The Framers also envisioned that the final “interpreta­tion of the laws” would be “the proper and peculiar province of the courts.” Id., No. 78, at 525 (A. Hamilton). Unlike the political branches, the courts would by design exercise “nei­ther Force nor Will, but merely judgment.” Id., at 523. To ensure the “steady, upright and impartial administration of the laws,” the Framers structured the Constitution to allow judges to exercise that judgment independent of influence from the political branches. Id., at 522; see id., at 522–524; Stern v. Marshall, 564 U. S. 462, 484 (2011).

This Court embraced the Framers’ understanding of the judicial function early on. In the foundational decision of Marbury v. Madison, Chief Justice Marshall famously de­clared that “[i]t is emphatically the province and duty of the judicial department to say what the law is.” 1 Cranch 137, 177 (1803). And in the following decades, the Court under­stood “interpret[ing] the laws, in the last resort,” to be a “solemn duty” of the Judiciary. United States v. Dickson, 15 Pet. 141, 162 (1841) (Story, J., for the Court). When the meaning of a statute was at issue, the judicial role was to “interpret the act of Congress, in order to ascertain the rights of the parties.” Decatur v. Paulding, 14 Pet. 497, 515 (1840).

This is the standard argument we’re all fed in our school textbooks – the Supreme Court in DC gets the final say.  But like a lot of things in those books, which are mostly written by a bunch of Leftists who love all-powerful, centralized governments, it isn’t true.  Nowhere in the federal constitution is the final interpretive power granted to the federal courts.  That was something John Marshall dreamt up when he was Chief Justice.  Such a power does not, in fact, lie anywhere in the federal government.  Thomas Jefferson, in his famous Kentucky Resolutions of 1798, written in response to the federal Alien and Sedition Acts that had made criticism of the federal government a crime, explains where that power lies and why:

  1. Resolved, That the several States composing, the United States of America, are not united on the principle of unlimited submission to their general government; but that, by a compact under the style and title of a Constitution for the United States, and of amendments thereto, they constituted a general government for special purposes, delegated to that government certain definite powers, reserving, each State to itself, the residuary mass of right to their own self-government; and that whensoever the general government assumes undelegated powers, its acts are unauthoritative, void, and of no force: that to this compact each State acceded as a State, and is an integral part, its co-States forming, as to itself, the other party: that the government created by this compact was not made the exclusive or final judge of the extent of the powers delegated to itself; since that would have made its discretion, and not the Constitution, the measure of its powers; but that, as in all other cases of compact among powers having no common judge, each party has an equal right to judge for itself, as well of infractions as of the mode and measure of redress.

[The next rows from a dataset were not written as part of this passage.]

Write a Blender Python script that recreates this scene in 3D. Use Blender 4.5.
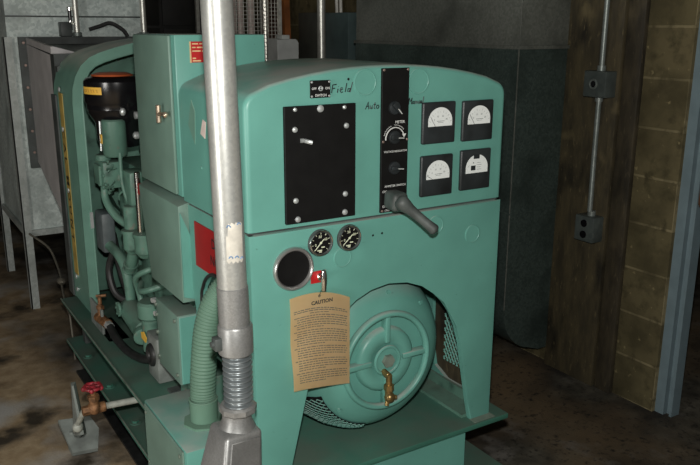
import bpy, bmesh, math, random
from mathutils import Vector, Matrix
random.seed(7)
PI = math.pi
for o in list(bpy.data.objects): bpy.data.objects.remove(o)
SC = bpy.context.scene
COL = SC.collection

# ------------------------------------------------------------------ camera
F_PX = 775.0
yaw, pitch, roll = math.radians(32), math.radians(15), math.radians(0.2)
fwd = Vector((math.sin(yaw)*math.cos(pitch), math.cos(yaw)*math.cos(pitch), -math.sin(pitch)))
rgt = Vector((math.cos(yaw), -math.sin(yaw), 0)); upv = rgt.cross(fwd)
R = math.cos(roll)*rgt + math.sin(roll)*upv
U = -math.sin(roll)*rgt + math.cos(roll)*upv
cam = bpy.data.cameras.new('camera'); cam.sensor_width = 36; cam.sensor_fit = 'HORIZONTAL'
cam.lens = F_PX/700*36; cam.clip_start = .05
co = bpy.data.objects.new('camera', cam); COL.objects.link(co)
M = Matrix((R, U, -fwd)).transposed().to_4x4(); M.translation = Vector((0, 0, 1.63))
co.matrix_world = M; SC.camera = co

# ------------------------------------------------------------------ world, lights, exposure
W = bpy.data.worlds.new('world'); SC.world = W; W.use_nodes = True
bg = W.node_tree.nodes['Background']; bg.inputs[0].default_value = (.80, .92, 1.0, 1); bg.inputs[1].default_value = .075
fl = bpy.data.lights.new('camera_flash', 'POINT'); fl.energy = 158; fl.color = (1.0, .97, .92); fl.shadow_soft_size = .022
fo = bpy.data.objects.new('camera_flash', fl); COL.objects.link(fo); fo.location = Vector((0, 0, 1.63)) + U*.125
dl = bpy.data.lights.new('added_left_fill', 'AREA'); dl.energy = 120; dl.color = (1.0, .97, .92); dl.shape = 'RECTANGLE'; dl.size = 1.0; dl.size_y = 1.9
do = bpy.data.objects.new('added_left_fill', dl); COL.objects.link(do); do.location = (-2.85, .55, 1.15); do.rotation_euler = (0, -PI/2, 0)  # soft fill added outside the left wall, no such source seen
SC.view_settings.view_transform = 'Standard'; SC.view_settings.look = 'None'
SC.view_settings.gamma = 1; SC.view_settings.use_curve_mapping = False; SC.view_settings.exposure = 0.0

# ------------------------------------------------------------------ materials
MAT = {}
def new_mat(name):
    m = bpy.data.materials.new(name); m.use_nodes = True; MAT[name] = m
    nt = m.node_tree; return m, nt, nt.nodes['Principled BSDF']
def mix_noise(nt, coords, scale, c1, c2, lo=.35, hi=.65, detail=5, stretch=None):
    n = nt.nodes.new('ShaderNodeTexNoise'); n.inputs['Scale'].default_value = scale; n.inputs['Detail'].default_value = detail
    if stretch:
        mp = nt.nodes.new('ShaderNodeMapping'); mp.inputs['Scale'].default_value = stretch
        nt.links.new(coords, mp.inputs[0]); nt.links.new(mp.outputs[0], n.inputs[0])
    else: nt.links.new(coords, n.inputs[0])
    r = nt.nodes.new('ShaderNodeMapRange'); r.inputs[1].default_value = lo; r.inputs[2].default_value = hi
    nt.links.new(n.outputs[0], r.inputs[0])
    mx = nt.nodes.new('ShaderNodeMix'); mx.data_type = 'RGBA'
    for i, c in ((6, c1), (7, c2)):
        if isinstance(c, tuple): mx.inputs[i].default_value = (*c, 1)
        else: nt.links.new(c, mx.inputs[i])
    nt.links.new(r.outputs[0], mx.inputs[0]); return mx.outputs[2], r.outputs[0]
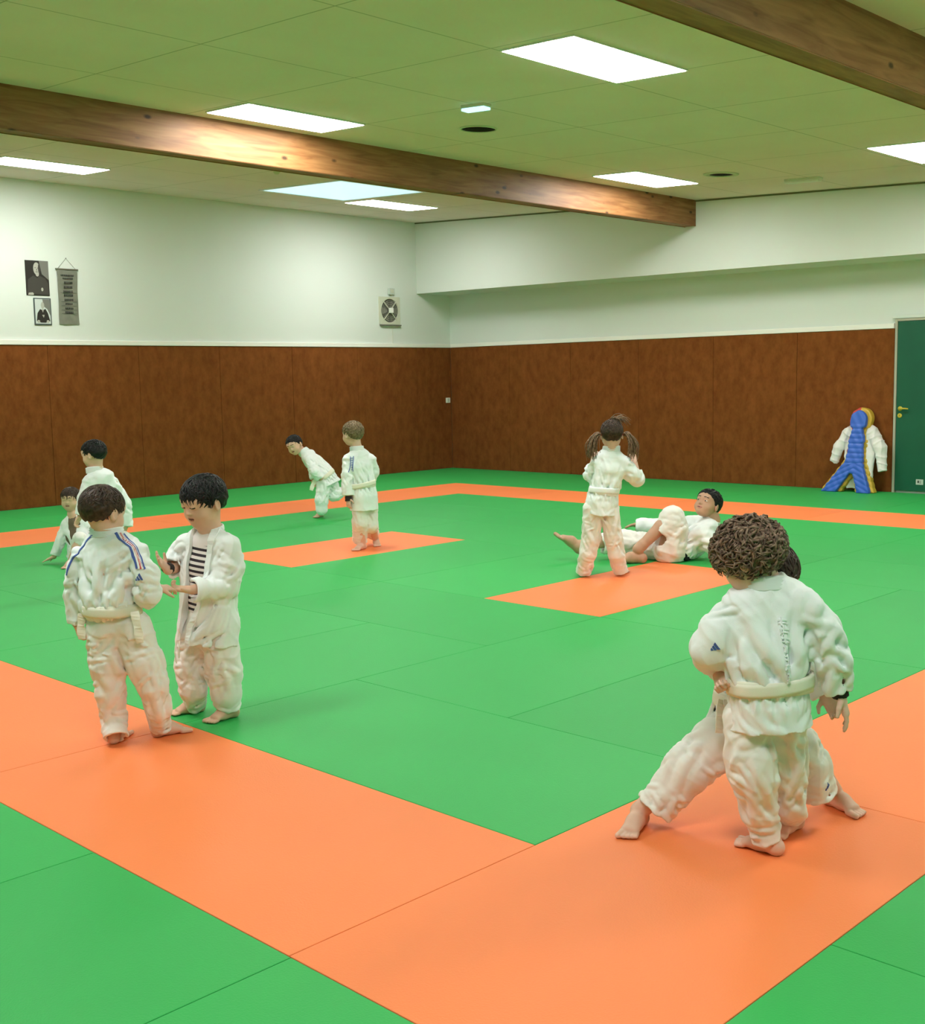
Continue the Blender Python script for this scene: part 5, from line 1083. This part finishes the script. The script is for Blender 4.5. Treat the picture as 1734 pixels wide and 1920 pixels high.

The States themselves are the final judges, by virtue of the fact that they set up the federal government.

The flip-side of that coin is that the States therefore have the duty to stop unlawful actions of the federal government from impacting their citizens.  James Madison authored the Virginia Resolutions of 1798, also in response to the Alien and Sedition Acts, which declare this without any hem-hawing:

That this Assembly doth explicitly and peremptorily declare, that it views the powers of the federal government, as resulting from the compact, to which the states are parties; as limited by the plain sense and intention of the instrument constituting the compact; as no further valid that they are authorized by the grants enumerated in that compact; and that in case of a deliberate, palpable, and dangerous exercise of other powers, not granted by the said compact, the states who are parties thereto, have the right, and are in duty bound, to interpose for arresting the progress of the evil, and for maintaining within their respective limits, the authorities, rights and liberties appertaining to them.

And if the State governments fail to act, then local governments must take up the mantle:  sheriffs, county/parish governments, mayors, city councils, school boards, etc.

The federal Supreme Court correctly saw the danger in allowing federal bureaucrats to be judges in cases in which they were a party.  But they ignore the danger of allowing their own Court to be a judge in controversies involving federal constitutional questions.  As a department of the very same federal government, they have a conflict of interest.  The justices are not disinterested parties.  As the Anti-Federalists pointed out during the ratification debates, they would be tempted to enhance federal power with their rulings as a covert way of enhancing their own prestige.

It behooves us not to be too enamored with the judiciary; justices are political creatures, too, the same as legislators, governors, and so on.  They are liable to fallen human passions like the rest of us, and therefore mistakes and abuses from them must be guarded against, also.  Checks upon their power are not unheard of in history.  There are even some mild ones in the federal constitution, though they are rarely spoken of – impeachment and limitation of jurisdiction.  Other countries have had more robust protections.  The House of Lords not so long ago was able to hear appeals even after England’s high court had ruled on a question of law.  And when there were still plenty of Christian kings around in Europe, many of them could be appealed to as a court of last resort even after the judiciary had heard a case (this makes sense, as the judicial departments in most European countries were established by the kings themselves to make sure justice was being done for folks in their absence).

Kritocracy (rule by judges) isn’t what the States were aiming for in their separation from Great Britain.  Most of them wanted a mild government that mixed together the best elements of monarchy, aristocracy, and democracy.  That balance of elements has been lost, as the judiciary and the executive bureaucrats have gained far too much power.  Loper was a good corrective for the obese executive, but the federal judges remain a pile of bricks on the scale (and they want it to continue to be that way!).  The States, who have been acting more like the sovereigns that they are lately, will need to help further correct the balance, and all the more so as the beneficial laws they have been passing against trans mutilation surgeries, social media censorship, etc., are still being dragged before federal judges and vetoed without good reason.